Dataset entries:
┌────────
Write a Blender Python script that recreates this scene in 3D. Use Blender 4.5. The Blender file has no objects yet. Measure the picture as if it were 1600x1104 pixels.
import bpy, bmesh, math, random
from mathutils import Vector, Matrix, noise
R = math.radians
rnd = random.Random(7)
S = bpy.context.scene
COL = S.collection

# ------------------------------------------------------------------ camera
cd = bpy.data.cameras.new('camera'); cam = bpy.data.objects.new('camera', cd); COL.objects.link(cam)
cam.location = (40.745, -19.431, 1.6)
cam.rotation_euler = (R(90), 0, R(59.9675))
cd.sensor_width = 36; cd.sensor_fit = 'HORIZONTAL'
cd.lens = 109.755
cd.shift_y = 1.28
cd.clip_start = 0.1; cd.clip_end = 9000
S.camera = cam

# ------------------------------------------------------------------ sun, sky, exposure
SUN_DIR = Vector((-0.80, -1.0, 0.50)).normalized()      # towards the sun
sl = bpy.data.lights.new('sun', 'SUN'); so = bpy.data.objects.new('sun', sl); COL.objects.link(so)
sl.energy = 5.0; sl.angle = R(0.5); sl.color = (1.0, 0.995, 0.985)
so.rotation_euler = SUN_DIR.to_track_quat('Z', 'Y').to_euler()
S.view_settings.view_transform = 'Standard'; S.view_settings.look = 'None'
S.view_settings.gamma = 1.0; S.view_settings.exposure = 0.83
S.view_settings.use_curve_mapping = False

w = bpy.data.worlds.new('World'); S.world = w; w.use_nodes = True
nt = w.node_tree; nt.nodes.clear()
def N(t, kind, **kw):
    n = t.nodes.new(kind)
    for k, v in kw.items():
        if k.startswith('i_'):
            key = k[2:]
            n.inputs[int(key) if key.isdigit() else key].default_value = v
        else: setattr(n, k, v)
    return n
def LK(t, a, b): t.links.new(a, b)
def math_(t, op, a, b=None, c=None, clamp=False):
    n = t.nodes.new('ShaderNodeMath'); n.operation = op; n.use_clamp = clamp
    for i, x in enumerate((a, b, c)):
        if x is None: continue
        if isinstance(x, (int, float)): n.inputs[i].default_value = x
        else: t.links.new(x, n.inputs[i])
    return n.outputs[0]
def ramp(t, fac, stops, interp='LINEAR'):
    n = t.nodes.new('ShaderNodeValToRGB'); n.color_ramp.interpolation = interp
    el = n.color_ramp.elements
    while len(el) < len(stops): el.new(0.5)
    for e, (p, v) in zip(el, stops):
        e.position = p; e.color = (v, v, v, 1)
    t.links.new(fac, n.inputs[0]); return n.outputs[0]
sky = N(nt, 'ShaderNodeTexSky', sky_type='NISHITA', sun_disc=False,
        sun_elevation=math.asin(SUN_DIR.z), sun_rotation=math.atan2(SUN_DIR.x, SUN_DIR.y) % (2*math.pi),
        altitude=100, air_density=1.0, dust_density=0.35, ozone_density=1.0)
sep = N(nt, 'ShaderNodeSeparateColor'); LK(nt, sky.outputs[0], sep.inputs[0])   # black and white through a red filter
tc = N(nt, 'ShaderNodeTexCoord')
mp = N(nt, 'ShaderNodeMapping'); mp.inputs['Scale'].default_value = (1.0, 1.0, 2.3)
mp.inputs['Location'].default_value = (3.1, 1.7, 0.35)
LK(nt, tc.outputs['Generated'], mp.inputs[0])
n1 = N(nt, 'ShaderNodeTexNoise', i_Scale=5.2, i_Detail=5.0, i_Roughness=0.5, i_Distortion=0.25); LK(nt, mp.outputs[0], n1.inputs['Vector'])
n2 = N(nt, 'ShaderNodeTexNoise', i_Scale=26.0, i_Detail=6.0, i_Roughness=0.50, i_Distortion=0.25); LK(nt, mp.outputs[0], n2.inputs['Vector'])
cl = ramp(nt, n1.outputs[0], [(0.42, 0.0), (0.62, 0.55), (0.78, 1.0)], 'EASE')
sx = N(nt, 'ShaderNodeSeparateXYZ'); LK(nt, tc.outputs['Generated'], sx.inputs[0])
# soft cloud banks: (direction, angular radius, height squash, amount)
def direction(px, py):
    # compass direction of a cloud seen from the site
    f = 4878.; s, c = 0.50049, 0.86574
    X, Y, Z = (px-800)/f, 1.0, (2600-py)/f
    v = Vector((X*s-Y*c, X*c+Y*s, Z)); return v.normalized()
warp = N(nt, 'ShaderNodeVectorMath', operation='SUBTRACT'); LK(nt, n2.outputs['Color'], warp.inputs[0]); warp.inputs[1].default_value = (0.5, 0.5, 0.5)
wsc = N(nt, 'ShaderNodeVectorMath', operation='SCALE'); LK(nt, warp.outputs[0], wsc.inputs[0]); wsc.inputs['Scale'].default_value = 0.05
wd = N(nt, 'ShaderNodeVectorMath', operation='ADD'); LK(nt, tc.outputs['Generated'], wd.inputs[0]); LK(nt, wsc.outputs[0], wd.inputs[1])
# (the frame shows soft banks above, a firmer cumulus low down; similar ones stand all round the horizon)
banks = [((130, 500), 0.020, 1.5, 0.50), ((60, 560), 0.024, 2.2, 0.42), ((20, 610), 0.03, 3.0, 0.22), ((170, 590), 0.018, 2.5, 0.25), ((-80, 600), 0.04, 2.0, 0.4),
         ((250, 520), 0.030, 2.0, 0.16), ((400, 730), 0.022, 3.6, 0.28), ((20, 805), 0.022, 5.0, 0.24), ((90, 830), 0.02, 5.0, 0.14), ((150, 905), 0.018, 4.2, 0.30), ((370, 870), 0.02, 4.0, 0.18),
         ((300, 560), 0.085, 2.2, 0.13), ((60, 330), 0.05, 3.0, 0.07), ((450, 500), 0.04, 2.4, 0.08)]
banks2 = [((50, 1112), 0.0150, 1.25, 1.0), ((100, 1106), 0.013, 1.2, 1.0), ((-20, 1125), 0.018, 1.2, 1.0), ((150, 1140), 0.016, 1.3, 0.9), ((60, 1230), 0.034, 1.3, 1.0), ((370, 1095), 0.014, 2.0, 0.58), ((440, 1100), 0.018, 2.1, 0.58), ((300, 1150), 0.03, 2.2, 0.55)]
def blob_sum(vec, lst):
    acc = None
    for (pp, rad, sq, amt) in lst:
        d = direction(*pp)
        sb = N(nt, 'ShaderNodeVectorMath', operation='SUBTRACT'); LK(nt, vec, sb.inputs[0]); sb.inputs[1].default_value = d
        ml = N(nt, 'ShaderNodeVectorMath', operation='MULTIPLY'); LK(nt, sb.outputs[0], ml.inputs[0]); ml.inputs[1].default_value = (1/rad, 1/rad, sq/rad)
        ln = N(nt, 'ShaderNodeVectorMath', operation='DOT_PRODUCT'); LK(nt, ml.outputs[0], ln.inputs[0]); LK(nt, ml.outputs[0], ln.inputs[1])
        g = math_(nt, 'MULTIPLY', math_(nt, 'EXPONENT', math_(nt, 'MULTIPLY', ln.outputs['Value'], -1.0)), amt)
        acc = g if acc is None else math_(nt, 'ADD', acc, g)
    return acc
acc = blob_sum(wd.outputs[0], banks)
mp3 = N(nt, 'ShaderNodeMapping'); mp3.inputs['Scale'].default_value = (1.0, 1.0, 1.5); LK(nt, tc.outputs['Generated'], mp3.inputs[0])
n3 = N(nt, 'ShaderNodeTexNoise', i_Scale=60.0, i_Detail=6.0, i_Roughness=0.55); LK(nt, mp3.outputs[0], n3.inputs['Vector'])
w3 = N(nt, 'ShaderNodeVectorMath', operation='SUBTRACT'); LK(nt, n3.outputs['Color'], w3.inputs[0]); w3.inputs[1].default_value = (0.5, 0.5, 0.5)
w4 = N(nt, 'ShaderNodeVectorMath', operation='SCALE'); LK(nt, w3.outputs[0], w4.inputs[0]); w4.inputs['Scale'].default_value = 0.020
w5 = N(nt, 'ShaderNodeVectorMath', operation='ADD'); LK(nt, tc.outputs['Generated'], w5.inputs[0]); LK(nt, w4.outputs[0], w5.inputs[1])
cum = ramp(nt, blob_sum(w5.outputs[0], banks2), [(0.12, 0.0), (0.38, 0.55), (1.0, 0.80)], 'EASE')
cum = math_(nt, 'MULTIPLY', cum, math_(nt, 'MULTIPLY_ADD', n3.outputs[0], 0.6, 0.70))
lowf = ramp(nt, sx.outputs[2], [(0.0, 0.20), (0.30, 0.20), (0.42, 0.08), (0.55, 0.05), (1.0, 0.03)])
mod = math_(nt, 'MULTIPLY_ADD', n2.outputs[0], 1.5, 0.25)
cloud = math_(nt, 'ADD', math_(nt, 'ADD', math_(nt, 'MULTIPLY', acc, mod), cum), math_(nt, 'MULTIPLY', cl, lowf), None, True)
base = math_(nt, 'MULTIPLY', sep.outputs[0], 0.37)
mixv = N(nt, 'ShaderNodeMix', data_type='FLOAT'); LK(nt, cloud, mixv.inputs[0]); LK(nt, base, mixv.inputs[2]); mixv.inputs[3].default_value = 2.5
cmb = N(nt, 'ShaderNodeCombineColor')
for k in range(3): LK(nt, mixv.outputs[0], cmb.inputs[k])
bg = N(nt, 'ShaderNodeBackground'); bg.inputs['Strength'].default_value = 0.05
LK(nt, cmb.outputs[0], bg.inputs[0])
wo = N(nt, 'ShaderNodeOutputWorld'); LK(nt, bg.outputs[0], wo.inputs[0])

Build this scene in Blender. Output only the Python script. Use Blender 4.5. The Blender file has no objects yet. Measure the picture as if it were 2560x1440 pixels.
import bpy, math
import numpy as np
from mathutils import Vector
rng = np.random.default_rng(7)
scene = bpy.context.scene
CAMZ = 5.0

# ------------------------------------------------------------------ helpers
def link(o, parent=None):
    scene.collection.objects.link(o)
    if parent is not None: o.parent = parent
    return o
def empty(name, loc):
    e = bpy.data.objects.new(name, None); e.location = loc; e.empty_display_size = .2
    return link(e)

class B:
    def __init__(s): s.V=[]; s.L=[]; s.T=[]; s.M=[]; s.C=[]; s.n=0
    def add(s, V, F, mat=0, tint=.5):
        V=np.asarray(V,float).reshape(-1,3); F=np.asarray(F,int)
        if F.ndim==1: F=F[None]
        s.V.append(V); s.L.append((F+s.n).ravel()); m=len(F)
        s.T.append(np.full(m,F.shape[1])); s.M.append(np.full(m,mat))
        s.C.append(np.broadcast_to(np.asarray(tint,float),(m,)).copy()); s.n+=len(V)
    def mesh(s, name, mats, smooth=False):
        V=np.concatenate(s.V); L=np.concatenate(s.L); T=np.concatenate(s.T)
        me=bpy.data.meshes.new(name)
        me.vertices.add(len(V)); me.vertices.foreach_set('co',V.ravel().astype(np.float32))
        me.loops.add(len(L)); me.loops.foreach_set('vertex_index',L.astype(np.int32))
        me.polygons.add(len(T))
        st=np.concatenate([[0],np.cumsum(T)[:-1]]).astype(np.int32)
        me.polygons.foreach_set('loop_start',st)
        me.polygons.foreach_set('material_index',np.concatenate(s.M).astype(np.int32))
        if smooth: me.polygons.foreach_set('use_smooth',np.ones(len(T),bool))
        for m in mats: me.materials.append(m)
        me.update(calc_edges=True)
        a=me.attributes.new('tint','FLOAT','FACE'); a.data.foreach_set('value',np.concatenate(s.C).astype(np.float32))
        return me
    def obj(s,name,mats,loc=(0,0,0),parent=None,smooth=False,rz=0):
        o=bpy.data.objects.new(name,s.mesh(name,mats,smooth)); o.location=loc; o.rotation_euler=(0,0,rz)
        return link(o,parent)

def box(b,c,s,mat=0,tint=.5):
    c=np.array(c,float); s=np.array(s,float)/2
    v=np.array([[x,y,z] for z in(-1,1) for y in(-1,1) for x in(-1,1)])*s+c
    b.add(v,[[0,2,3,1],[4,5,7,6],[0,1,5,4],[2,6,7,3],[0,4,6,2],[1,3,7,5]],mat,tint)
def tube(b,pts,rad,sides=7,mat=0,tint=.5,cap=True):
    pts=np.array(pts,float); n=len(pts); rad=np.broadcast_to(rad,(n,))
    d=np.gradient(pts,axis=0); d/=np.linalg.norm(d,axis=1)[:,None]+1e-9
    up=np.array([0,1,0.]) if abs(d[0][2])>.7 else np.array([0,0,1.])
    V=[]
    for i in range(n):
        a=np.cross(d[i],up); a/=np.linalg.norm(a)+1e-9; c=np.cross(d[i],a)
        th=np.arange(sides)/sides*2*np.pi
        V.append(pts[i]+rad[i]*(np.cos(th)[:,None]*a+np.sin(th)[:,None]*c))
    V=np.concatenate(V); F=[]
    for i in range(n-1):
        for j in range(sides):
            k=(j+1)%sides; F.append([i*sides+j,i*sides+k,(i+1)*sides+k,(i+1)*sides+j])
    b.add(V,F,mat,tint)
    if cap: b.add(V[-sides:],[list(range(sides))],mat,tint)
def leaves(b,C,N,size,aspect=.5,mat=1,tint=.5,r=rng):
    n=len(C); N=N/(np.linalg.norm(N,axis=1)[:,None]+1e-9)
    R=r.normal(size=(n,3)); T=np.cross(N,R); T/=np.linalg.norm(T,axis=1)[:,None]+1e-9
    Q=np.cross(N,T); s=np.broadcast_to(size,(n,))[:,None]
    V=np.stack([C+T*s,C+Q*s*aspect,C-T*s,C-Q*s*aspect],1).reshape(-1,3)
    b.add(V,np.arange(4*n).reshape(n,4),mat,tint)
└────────
= Aim =
Without changing anything, quote the lines from the top of the data to the line that contains "S.camera = cam", including that line.

= Full response =
Write a Blender Python script that recreates this scene in 3D. Use Blender 4.5. The Blender file has no objects yet. Measure the picture as if it were 1600x1104 pixels.
import bpy, bmesh, math, random
from mathutils import Vector, Matrix, noise
R = math.radians
rnd = random.Random(7)
S = bpy.context.scene
COL = S.collection

# ------------------------------------------------------------------ camera
cd = bpy.data.cameras.new('camera'); cam = bpy.data.objects.new('camera', cd); COL.objects.link(cam)
cam.location = (40.745, -19.431, 1.6)
cam.rotation_euler = (R(90), 0, R(59.9675))
cd.sensor_width = 36; cd.sensor_fit = 'HORIZONTAL'
cd.lens = 109.755
cd.shift_y = 1.28
cd.clip_start = 0.1; cd.clip_end = 9000
S.camera = cam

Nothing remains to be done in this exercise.